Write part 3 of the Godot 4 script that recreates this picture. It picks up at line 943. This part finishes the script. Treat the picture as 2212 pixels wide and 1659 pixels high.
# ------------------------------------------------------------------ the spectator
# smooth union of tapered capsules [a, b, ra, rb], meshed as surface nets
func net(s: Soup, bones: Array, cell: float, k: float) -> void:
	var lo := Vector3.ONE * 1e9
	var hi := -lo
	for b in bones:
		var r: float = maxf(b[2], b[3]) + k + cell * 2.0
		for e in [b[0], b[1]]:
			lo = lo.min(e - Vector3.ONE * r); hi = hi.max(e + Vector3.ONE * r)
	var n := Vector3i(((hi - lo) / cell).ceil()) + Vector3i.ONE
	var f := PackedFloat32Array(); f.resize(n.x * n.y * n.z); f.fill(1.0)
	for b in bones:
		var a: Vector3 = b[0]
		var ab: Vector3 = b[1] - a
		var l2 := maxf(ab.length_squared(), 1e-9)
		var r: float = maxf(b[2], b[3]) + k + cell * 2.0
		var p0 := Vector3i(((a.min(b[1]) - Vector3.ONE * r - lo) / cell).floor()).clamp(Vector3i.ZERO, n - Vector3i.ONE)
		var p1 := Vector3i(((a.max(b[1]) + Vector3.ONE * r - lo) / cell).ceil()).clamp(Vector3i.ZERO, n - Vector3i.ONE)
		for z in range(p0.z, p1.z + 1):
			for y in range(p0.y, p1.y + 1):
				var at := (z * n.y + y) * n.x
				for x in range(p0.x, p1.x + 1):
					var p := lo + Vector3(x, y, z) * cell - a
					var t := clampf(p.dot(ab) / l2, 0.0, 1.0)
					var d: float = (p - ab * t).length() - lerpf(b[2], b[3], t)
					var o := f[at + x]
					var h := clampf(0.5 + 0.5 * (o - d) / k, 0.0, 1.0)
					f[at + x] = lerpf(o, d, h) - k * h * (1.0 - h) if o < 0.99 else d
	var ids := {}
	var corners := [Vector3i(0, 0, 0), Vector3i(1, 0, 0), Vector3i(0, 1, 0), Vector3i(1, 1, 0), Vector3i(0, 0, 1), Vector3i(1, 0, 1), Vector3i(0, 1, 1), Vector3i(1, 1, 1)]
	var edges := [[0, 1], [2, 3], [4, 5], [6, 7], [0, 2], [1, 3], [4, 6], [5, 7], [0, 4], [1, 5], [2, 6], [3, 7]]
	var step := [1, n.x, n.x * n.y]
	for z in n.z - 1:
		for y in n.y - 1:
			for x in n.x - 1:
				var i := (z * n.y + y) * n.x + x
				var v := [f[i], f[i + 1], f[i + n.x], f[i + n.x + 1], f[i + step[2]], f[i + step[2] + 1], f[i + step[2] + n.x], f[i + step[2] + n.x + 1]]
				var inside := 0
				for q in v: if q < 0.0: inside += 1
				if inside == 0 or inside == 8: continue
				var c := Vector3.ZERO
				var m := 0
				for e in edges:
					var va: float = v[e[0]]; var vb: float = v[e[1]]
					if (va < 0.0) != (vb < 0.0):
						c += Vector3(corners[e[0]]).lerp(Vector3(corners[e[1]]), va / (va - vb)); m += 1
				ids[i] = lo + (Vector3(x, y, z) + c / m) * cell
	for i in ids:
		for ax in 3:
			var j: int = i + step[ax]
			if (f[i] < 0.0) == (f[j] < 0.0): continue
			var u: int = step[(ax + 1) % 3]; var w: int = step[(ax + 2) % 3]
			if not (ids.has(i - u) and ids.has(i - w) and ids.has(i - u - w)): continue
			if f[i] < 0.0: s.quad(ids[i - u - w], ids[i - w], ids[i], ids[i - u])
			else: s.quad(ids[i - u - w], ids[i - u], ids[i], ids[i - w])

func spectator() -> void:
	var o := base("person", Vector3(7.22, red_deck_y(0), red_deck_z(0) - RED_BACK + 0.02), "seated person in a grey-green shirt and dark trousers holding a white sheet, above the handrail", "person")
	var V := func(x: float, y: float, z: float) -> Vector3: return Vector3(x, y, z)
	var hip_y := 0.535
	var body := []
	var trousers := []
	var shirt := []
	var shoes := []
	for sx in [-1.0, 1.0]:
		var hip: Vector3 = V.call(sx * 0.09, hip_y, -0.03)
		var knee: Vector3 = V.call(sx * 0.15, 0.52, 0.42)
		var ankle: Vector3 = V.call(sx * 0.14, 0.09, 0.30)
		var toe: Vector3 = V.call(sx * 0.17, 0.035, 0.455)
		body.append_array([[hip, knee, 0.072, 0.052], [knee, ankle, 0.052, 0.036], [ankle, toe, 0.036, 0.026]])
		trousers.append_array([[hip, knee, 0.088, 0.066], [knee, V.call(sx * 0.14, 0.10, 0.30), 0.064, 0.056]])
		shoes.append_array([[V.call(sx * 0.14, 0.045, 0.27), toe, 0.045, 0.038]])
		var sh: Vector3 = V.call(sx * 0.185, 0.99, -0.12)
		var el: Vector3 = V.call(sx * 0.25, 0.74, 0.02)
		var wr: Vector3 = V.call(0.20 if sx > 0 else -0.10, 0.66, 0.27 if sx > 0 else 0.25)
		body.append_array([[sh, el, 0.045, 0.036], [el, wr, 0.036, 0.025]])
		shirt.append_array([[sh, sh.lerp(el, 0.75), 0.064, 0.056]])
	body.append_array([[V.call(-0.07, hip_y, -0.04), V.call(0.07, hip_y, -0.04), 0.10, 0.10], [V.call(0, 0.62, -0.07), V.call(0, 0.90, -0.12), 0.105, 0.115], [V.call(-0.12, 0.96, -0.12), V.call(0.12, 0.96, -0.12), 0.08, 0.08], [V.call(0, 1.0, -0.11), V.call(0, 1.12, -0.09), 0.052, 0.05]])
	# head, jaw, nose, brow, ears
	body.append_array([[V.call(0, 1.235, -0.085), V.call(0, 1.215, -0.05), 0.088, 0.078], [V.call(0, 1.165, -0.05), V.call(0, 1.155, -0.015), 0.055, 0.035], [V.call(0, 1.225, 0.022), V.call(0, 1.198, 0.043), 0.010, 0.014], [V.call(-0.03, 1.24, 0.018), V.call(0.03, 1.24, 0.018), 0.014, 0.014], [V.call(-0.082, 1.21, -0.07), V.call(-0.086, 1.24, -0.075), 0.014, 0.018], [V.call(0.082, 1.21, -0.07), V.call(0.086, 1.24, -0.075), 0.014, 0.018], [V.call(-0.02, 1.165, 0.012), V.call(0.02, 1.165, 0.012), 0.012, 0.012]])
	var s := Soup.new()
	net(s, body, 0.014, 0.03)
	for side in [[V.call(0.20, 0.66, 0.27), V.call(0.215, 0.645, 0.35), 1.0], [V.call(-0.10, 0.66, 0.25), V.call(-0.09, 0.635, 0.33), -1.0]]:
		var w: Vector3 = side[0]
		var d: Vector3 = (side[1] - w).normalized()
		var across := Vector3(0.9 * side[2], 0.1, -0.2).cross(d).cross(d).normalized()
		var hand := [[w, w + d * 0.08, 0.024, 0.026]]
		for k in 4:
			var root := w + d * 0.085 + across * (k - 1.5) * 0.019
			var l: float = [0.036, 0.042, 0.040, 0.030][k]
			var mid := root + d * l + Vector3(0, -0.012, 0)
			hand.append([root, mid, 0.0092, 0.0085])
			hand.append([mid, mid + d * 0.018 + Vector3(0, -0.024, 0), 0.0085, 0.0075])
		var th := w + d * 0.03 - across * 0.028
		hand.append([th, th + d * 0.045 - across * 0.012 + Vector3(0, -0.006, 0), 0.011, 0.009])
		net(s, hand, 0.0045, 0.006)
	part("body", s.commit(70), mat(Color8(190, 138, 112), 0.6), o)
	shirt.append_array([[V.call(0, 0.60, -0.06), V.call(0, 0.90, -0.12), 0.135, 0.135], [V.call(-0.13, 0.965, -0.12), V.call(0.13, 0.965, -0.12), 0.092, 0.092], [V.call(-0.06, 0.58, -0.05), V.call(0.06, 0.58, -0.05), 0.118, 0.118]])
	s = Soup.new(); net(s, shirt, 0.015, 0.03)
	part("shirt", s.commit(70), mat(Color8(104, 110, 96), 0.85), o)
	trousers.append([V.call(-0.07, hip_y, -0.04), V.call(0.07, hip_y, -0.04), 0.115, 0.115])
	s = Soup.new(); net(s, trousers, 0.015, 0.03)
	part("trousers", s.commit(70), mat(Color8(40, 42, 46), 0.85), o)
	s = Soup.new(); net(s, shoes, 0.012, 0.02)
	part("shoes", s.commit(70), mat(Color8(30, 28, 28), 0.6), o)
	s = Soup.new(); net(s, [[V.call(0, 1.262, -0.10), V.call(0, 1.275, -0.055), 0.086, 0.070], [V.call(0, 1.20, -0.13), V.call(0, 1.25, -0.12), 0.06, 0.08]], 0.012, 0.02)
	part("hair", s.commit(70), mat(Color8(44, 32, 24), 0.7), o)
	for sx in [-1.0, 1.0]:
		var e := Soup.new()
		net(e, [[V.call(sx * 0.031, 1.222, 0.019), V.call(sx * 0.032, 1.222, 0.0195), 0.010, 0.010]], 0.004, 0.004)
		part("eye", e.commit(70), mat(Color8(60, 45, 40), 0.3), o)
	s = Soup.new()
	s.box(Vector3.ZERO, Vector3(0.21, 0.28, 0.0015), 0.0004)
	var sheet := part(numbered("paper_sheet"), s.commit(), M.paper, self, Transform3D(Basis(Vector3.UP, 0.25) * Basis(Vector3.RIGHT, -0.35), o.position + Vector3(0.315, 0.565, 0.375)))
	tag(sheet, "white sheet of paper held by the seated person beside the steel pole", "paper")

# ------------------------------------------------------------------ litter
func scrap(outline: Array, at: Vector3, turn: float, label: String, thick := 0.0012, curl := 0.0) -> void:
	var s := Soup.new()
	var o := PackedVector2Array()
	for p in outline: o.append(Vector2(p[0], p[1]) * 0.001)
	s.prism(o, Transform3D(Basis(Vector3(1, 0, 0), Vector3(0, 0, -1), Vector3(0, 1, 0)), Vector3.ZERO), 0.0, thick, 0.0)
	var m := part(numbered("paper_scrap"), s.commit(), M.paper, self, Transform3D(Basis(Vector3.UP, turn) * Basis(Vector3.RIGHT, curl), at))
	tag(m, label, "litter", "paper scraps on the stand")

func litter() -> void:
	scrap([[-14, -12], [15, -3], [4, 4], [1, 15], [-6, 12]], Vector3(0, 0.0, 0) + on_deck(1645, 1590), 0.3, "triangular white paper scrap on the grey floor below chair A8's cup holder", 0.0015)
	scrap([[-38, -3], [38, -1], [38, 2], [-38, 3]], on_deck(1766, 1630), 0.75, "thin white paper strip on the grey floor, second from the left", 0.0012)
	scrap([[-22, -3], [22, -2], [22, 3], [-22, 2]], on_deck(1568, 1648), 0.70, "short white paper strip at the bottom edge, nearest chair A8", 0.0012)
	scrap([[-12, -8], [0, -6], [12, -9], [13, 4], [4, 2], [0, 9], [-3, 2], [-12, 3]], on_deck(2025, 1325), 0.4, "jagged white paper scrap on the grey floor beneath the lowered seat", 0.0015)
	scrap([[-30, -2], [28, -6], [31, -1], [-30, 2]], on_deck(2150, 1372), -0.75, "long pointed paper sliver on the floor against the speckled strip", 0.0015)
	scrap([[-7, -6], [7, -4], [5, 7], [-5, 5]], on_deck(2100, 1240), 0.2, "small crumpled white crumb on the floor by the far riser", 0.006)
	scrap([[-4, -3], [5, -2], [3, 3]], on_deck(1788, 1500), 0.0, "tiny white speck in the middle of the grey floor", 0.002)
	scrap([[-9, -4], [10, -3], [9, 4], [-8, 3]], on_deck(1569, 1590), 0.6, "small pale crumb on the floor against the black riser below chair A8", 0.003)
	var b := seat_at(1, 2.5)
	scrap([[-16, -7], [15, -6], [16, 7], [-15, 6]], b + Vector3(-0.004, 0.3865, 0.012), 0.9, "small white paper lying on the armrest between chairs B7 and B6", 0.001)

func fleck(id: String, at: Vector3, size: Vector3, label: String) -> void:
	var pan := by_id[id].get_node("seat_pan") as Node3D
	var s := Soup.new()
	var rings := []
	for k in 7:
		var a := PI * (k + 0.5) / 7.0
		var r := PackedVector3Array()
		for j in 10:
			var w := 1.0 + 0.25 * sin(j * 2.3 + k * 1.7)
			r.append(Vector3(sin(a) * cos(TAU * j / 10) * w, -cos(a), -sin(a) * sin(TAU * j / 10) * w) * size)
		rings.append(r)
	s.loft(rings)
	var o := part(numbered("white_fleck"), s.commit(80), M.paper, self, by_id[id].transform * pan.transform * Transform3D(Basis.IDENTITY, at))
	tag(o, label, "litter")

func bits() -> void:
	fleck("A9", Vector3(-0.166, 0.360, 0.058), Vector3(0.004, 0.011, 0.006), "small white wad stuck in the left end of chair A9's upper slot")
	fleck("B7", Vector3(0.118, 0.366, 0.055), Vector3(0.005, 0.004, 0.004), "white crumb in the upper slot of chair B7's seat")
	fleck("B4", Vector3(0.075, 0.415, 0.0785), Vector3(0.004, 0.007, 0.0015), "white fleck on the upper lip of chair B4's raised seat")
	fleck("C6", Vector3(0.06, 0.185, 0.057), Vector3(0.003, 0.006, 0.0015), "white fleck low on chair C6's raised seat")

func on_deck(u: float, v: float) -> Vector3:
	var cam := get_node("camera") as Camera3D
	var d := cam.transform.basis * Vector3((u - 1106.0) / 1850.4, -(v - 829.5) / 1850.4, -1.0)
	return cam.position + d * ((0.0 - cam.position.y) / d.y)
——————————
### Your instructions
Check every line in the material above for the string "part", then give only the number of lines that have it.

### Exercise output
10